Absence of superconductivity in the two-dimensional Hubbard model

TL;DR

This study uses the ladder approximation of the strong coupling diagram technique to investigate the potential for superconductivity in the two-dimensional Hubbard model, finding no evidence of a transition in the strong-coupling regime.

Contribution

It provides a detailed analysis showing the absence of superconductivity in the 2D Hubbard model at strong coupling using Eliashberg equations and the ladder approximation.

Findings

Eigenvalues of the Eliashberg equation remain below unity.

No upward trend in eigenvalues with decreasing temperature.

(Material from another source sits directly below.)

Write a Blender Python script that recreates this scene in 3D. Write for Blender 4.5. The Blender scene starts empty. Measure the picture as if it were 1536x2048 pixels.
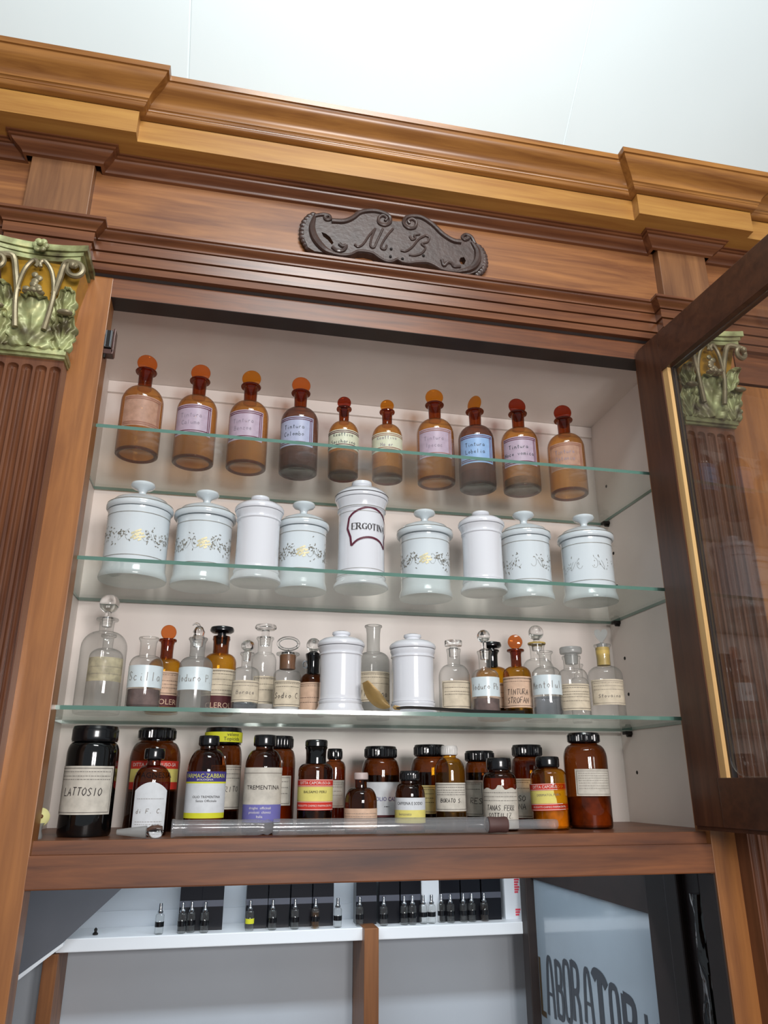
import bpy, bmesh, math, random
from mathutils import Vector, Matrix
random.seed(7)
S = bpy.context.scene
C = S.collection

# ------------------------------------------------------------------ camera, world, lights, exposure
CAM = (0.2324, -1.1529, 0.1311); YAW = 0.20739; PITCH = 0.34543; FPX = 1504.3
cd = bpy.data.cameras.new('camera'); cam = bpy.data.objects.new('camera', cd); C.objects.link(cam)
cam.location = CAM; cam.rotation_euler = (math.pi/2 + PITCH, 0, -YAW)
cd.sensor_fit = 'VERTICAL'; cd.sensor_height = 36.0; cd.lens = FPX*36.0/2048; cd.clip_start = 0.02
S.camera = cam
S.view_settings.view_transform = 'Standard'; S.view_settings.look = 'None'
S.view_settings.gamma = 1.0; S.view_settings.use_curve_mapping = False
S.view_settings.exposure = 0.0
S.cycles.transparent_max_bounces = 40; S.cycles.max_bounces = 14
S.cycles.transmission_bounces = 14
w = bpy.data.worlds.new('room_light'); S.world = w; w.use_nodes = True
w.node_tree.nodes['Background'].inputs[0].default_value = (0.84, 0.93, 1.0, 1)
w.node_tree.nodes['Background'].inputs[1].default_value = 0.30

def area(name, loc, target, sx, sy, power, col, spread=180):
    l = bpy.data.lights.new(name, 'AREA'); l.shape = 'RECTANGLE'; l.size = sx; l.size_y = sy
    l.energy = power; l.color = col; l.spread = math.radians(spread)
    o = bpy.data.objects.new(name, l); C.objects.link(o); o.location = loc
    o.rotation_euler = (Vector(target)-Vector(loc)).to_track_quat('-Z', 'Y').to_euler()
    return o
# two window panes behind the viewer, a little to the right
area('window_daylight', (0.50, -2.55, 0.42), (0.5, 0, 0.45), 0.28, 0.42, 21.5, (1.0, 0.955, 0.935))
area('window_daylight', (0.92, -2.50, 0.42), (0.5, 0, 0.45), 0.28, 0.42, 21.5, (1.0, 0.955, 0.935))
# unseen fill added to brighten the ceiling, then the shop's ceiling lamp
area('ceiling_fill', (0.35, -1.15, 1.70), (0.6, 0.35, 1.75), 0.5, 0.35, 7.0, (0.84, 0.97, 1.0))
area('shop_ceiling_lamp', (0.6, -1.5, 1.95), (0.5, 0.1, 1.15), 0.7, 0.25, 13, (0.99, 0.96, 0.93))
# lamp of the room behind the cabinet
area('back_room_lamp', (0.50, 0.47, 0.30), (0.5, 1.0, -0.62), 1.1, 0.06, 6.2, (0.84, 0.92, 1.0))

# ------------------------------------------------------------------ materials
def s2l(c):
    c = c/255.0
    return c/12.92 if c <= 0.04045 else ((c+0.055)/1.055)**2.4
def rgb(r, g, b): return (s2l(r), s2l(g), s2l(b), 1)
def newmat(name):
    m = bpy.data.materials.new(name); m.use_nodes = True
    return m, m.node_tree.nodes, m.node_tree.links
def principled(name, col, rough=0.5, metal=0.0, coat=0.0, spec=0.5, noise=0.0, nscale=40, bump=0.0, bscale=60):
    m, n, l = newmat(name); b = n['Principled BSDF']
    b.inputs['Base Color'].default_value = col; b.inputs['Roughness'].default_value = rough
    b.inputs['Metallic'].default_value = metal; b.inputs['Coat Weight'].default_value = coat
    b.inputs['Coat Roughness'].default_value = 0.06; b.inputs['Specular IOR Level'].default_value = spec
    tc = n.new('ShaderNodeTexCoord')
    if noise:
        t = n.new('ShaderNodeTexNoise'); t.inputs['Scale'].default_value = nscale; t.inputs['Detail'].default_value = 4
        l.new(tc.outputs['Object'], t.inputs['Vector'])
        mx = n.new('ShaderNodeMix'); mx.data_type = 'RGBA'; mx.blend_type = 'MULTIPLY'; mx.inputs[0].default_value = 1
        r = n.new('ShaderNodeMapRange'); r.inputs[1].default_value = 0.3; r.inputs[2].default_value = 0.7
        r.inputs[3].default_value = 1-noise; r.inputs[4].default_value = 1+noise*0.3
        l.new(t.outputs[0], r.inputs[0]); mx.inputs[6].default_value = col; l.new(r.outputs[0], mx.inputs[7])
        l.new(mx.outputs[2], b.inputs['Base Color'])
    if bump:
        t2 = n.new('ShaderNodeTexNoise'); t2.inputs['Scale'].default_value = bscale
        l.new(tc.outputs['Object'], t2.inputs['Vector'])
        bp = n.new('ShaderNodeBump'); bp.inputs['Strength'].default_value = bump; bp.inputs['Distance'].default_value = 0.002
        l.new(t2.outputs[0], bp.inputs['Height']); l.new(bp.outputs[0], b.inputs['Normal'])
    return m
def wood(name, c1, c2, axis='X', rough=0.35, blotch=0.5, dark=(40, 22, 14), scale=1.0, coat=0.16):
    c1, c2 = [(c[0], c[1]*1.01, c[2]*.91) for c in (c1, c2)]
    m, n, l = newmat(name); b = n['Principled BSDF']
    tc = n.new('ShaderNodeTexCoord'); mp = n.new('ShaderNodeMapping')
    l.new(tc.outputs['Object'], mp.inputs[0])
    s = {'X': (1.6, 26, 26), 'Z': (26, 26, 1.6), 'Y': (26, 1.6, 26)}[axis]
    mp.inputs['Scale'].default_value = [k*scale for k in s]
    t = n.new('ShaderNodeTexNoise'); t.inputs['Scale'].default_value = 2.2; t.inputs['Detail'].default_value = 8
    t.inputs['Roughness'].default_value = 0.62; t.inputs['Distortion'].default_value = 0.5
    l.new(mp.outputs[0], t.inputs['Vector'])
    r = n.new('ShaderNodeValToRGB'); r.color_ramp.elements[0].position = 0.32; r.color_ramp.elements[1].position = 0.70
    r.color_ramp.elements[0].color = rgb(*c1); r.color_ramp.elements[1].color = rgb(*c2)
    l.new(t.outputs[0], r.inputs[0])
    t2 = n.new('ShaderNodeTexNoise'); t2.inputs['Scale'].default_value = 7.0; t2.inputs['Detail'].default_value = 5
    mp2 = n.new('ShaderNodeMapping'); s3 = {'X': (0.5, 1.6, 1.6), 'Z': (1.6, 1.6, 0.5), 'Y': (1.6, .5, 1.6)}[axis]
    mp2.inputs['Scale'].default_value = s3
    l.new(tc.outputs['Object'], mp2.inputs[0]); l.new(mp2.outputs[0], t2.inputs['Vector'])
    mr = n.new('ShaderNodeMapRange'); mr.inputs[1].default_value = 0.52; mr.inputs[2].default_value = 0.80
    mr.inputs[3].default_value = 0; mr.inputs[4].default_value = blotch
    l.new(t2.outputs[0], mr.inputs[0])
    mx = n.new('ShaderNodeMix'); mx.data_type = 'RGBA'; l.new(mr.outputs[0], mx.inputs[0])
    l.new(r.outputs[0], mx.inputs[6]); mx.inputs[7].default_value = rgb(*dark)
    l.new(mx.outputs[2], b.inputs['Base Color'])
    b.inputs['Roughness'].default_value = rough; b.inputs['Coat Weight'].default_value = coat
    b.inputs['Coat Roughness'].default_value = 0.22
    bp = n.new('ShaderNodeBump'); bp.inputs['Strength'].default_value = 0.12; bp.inputs['Distance'].default_value = 0.001
    l.new(t.outputs[0], bp.inputs['Height']); l.new(bp.outputs[0], b.inputs['Normal'])
    return m
def thin_glass(name, centre, edge, dust=0.0, dustcol=(1, 1, 1, 1), power=2.2, refl=1.0, rough=0.03):
    """thin walled vessel glass: light goes straight through, tinted, and more so where the wall is seen edge on"""
    m, n, l = newmat(name); n.remove(n['Principled BSDF']); out = n['Material Output']
    lw = n.new('ShaderNodeLayerWeight'); lw.inputs[0].default_value = 0.5
    pw = n.new('ShaderNodeMath'); pw.operation = 'POWER'; pw.inputs[1].default_value = power
    l.new(lw.outputs['Facing'], pw.inputs[0])
    mx = n.new('ShaderNodeMix'); mx.data_type = 'RGBA'; l.new(pw.outputs[0], mx.inputs[0])
    mx.inputs[6].default_value = centre; mx.inputs[7].default_value = edge
    tr = n.new('ShaderNodeBsdfTransparent'); l.new(mx.outputs[2], tr.inputs[0])
    gl = n.new('ShaderNodeBsdfGlossy'); gl.inputs['Roughness'].default_value = rough
    p5 = n.new('ShaderNodeMath'); p5.operation = 'POWER'; p5.inputs[1].default_value = 4.5
    l.new(lw.outputs['Facing'], p5.inputs[0])
    fm = n.new('ShaderNodeMath'); fm.operation = 'MULTIPLY_ADD'; fm.inputs[1].default_value = .90*refl; fm.inputs[2].default_value = .045*refl
    l.new(p5.outputs[0], fm.inputs[0])
    cur = tr.outputs[0]
    if dust:
        df = n.new('ShaderNodeBsdfDiffuse'); df.inputs[0].default_value = dustcol
        tl = n.new('ShaderNodeBsdfTranslucent'); tl.inputs[0].default_value = dustcol
        m0 = n.new('ShaderNodeMixShader'); l.new(df.outputs[0], m0.inputs[1]); l.new(tl.outputs[0], m0.inputs[2])
        m1 = n.new('ShaderNodeMixShader'); m1.inputs[0].default_value = dust
        l.new(cur, m1.inputs[1]); l.new(m0.outputs[0], m1.inputs[2]); cur = m1.outputs[0]
    ms = n.new('ShaderNodeMixShader'); l.new(fm.outputs[0], ms.inputs[0]); l.new(cur, ms.inputs[1]); l.new(gl.outputs[0], ms.inputs[2])
    l.new(ms.outputs[0], out.inputs[0])
    return m
def solid_glass(name, col, rough=0.0):
    m, n, l = newmat(name); b = n['Principled BSDF']
    b.inputs['Base Color'].default_value = col; b.inputs['Roughness'].default_value = rough
    b.inputs['Transmission Weight'].default_value = 1.0; b.inputs['IOR'].default_value = 1.48
    return m
def label_mat(name, col, alpha=1.0, noise=0.18, rough=0.7):
    m = principled(name, col, rough, noise=noise, nscale=90)
    if alpha < 1: m.node_tree.nodes['Principled BSDF'].inputs['Alpha'].default_value = alpha
    return m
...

Superconductivity is absent in the considered regime.

Abstract

The possibility of the superconducting transition in the two-dimensional repulsive Hubbard model is studied using the ladder approximation of the strong coupling diagram technique. The $t$-$U$ and $t$-$t'$-$t''$-$U$ models are considered in the regime of strong correlations, for the on-site Coulomb repulsion $U=8t$, in the range of temperatures $0.02t\lesssim T\lesssim 0.3t$. To avoid the influence of the phase separation and size effects the calculations are performed in an infinite crystal, in the part of the phase diagram without inhomogeneities, for the electron concentration $\bar{n} =0.92$. Solutions of the Eliashberg equation for singlet and triplet pairing, which are transformed according to one-dimensional representations of the lattice point group $D_4$, are considered. For both models and all considered symmetries, eigenvalues of the Eliashberg equation are less than unity and demonstrate no upward trend with decreasing temperature. This result points to the absence of superconductivity in the Hubbard model in the strong-coupling regime. We discuss the reason for the small eigenvalue of the Eliashberg equation in the case of the singlet $d_{x^2-y^2}$ pairing.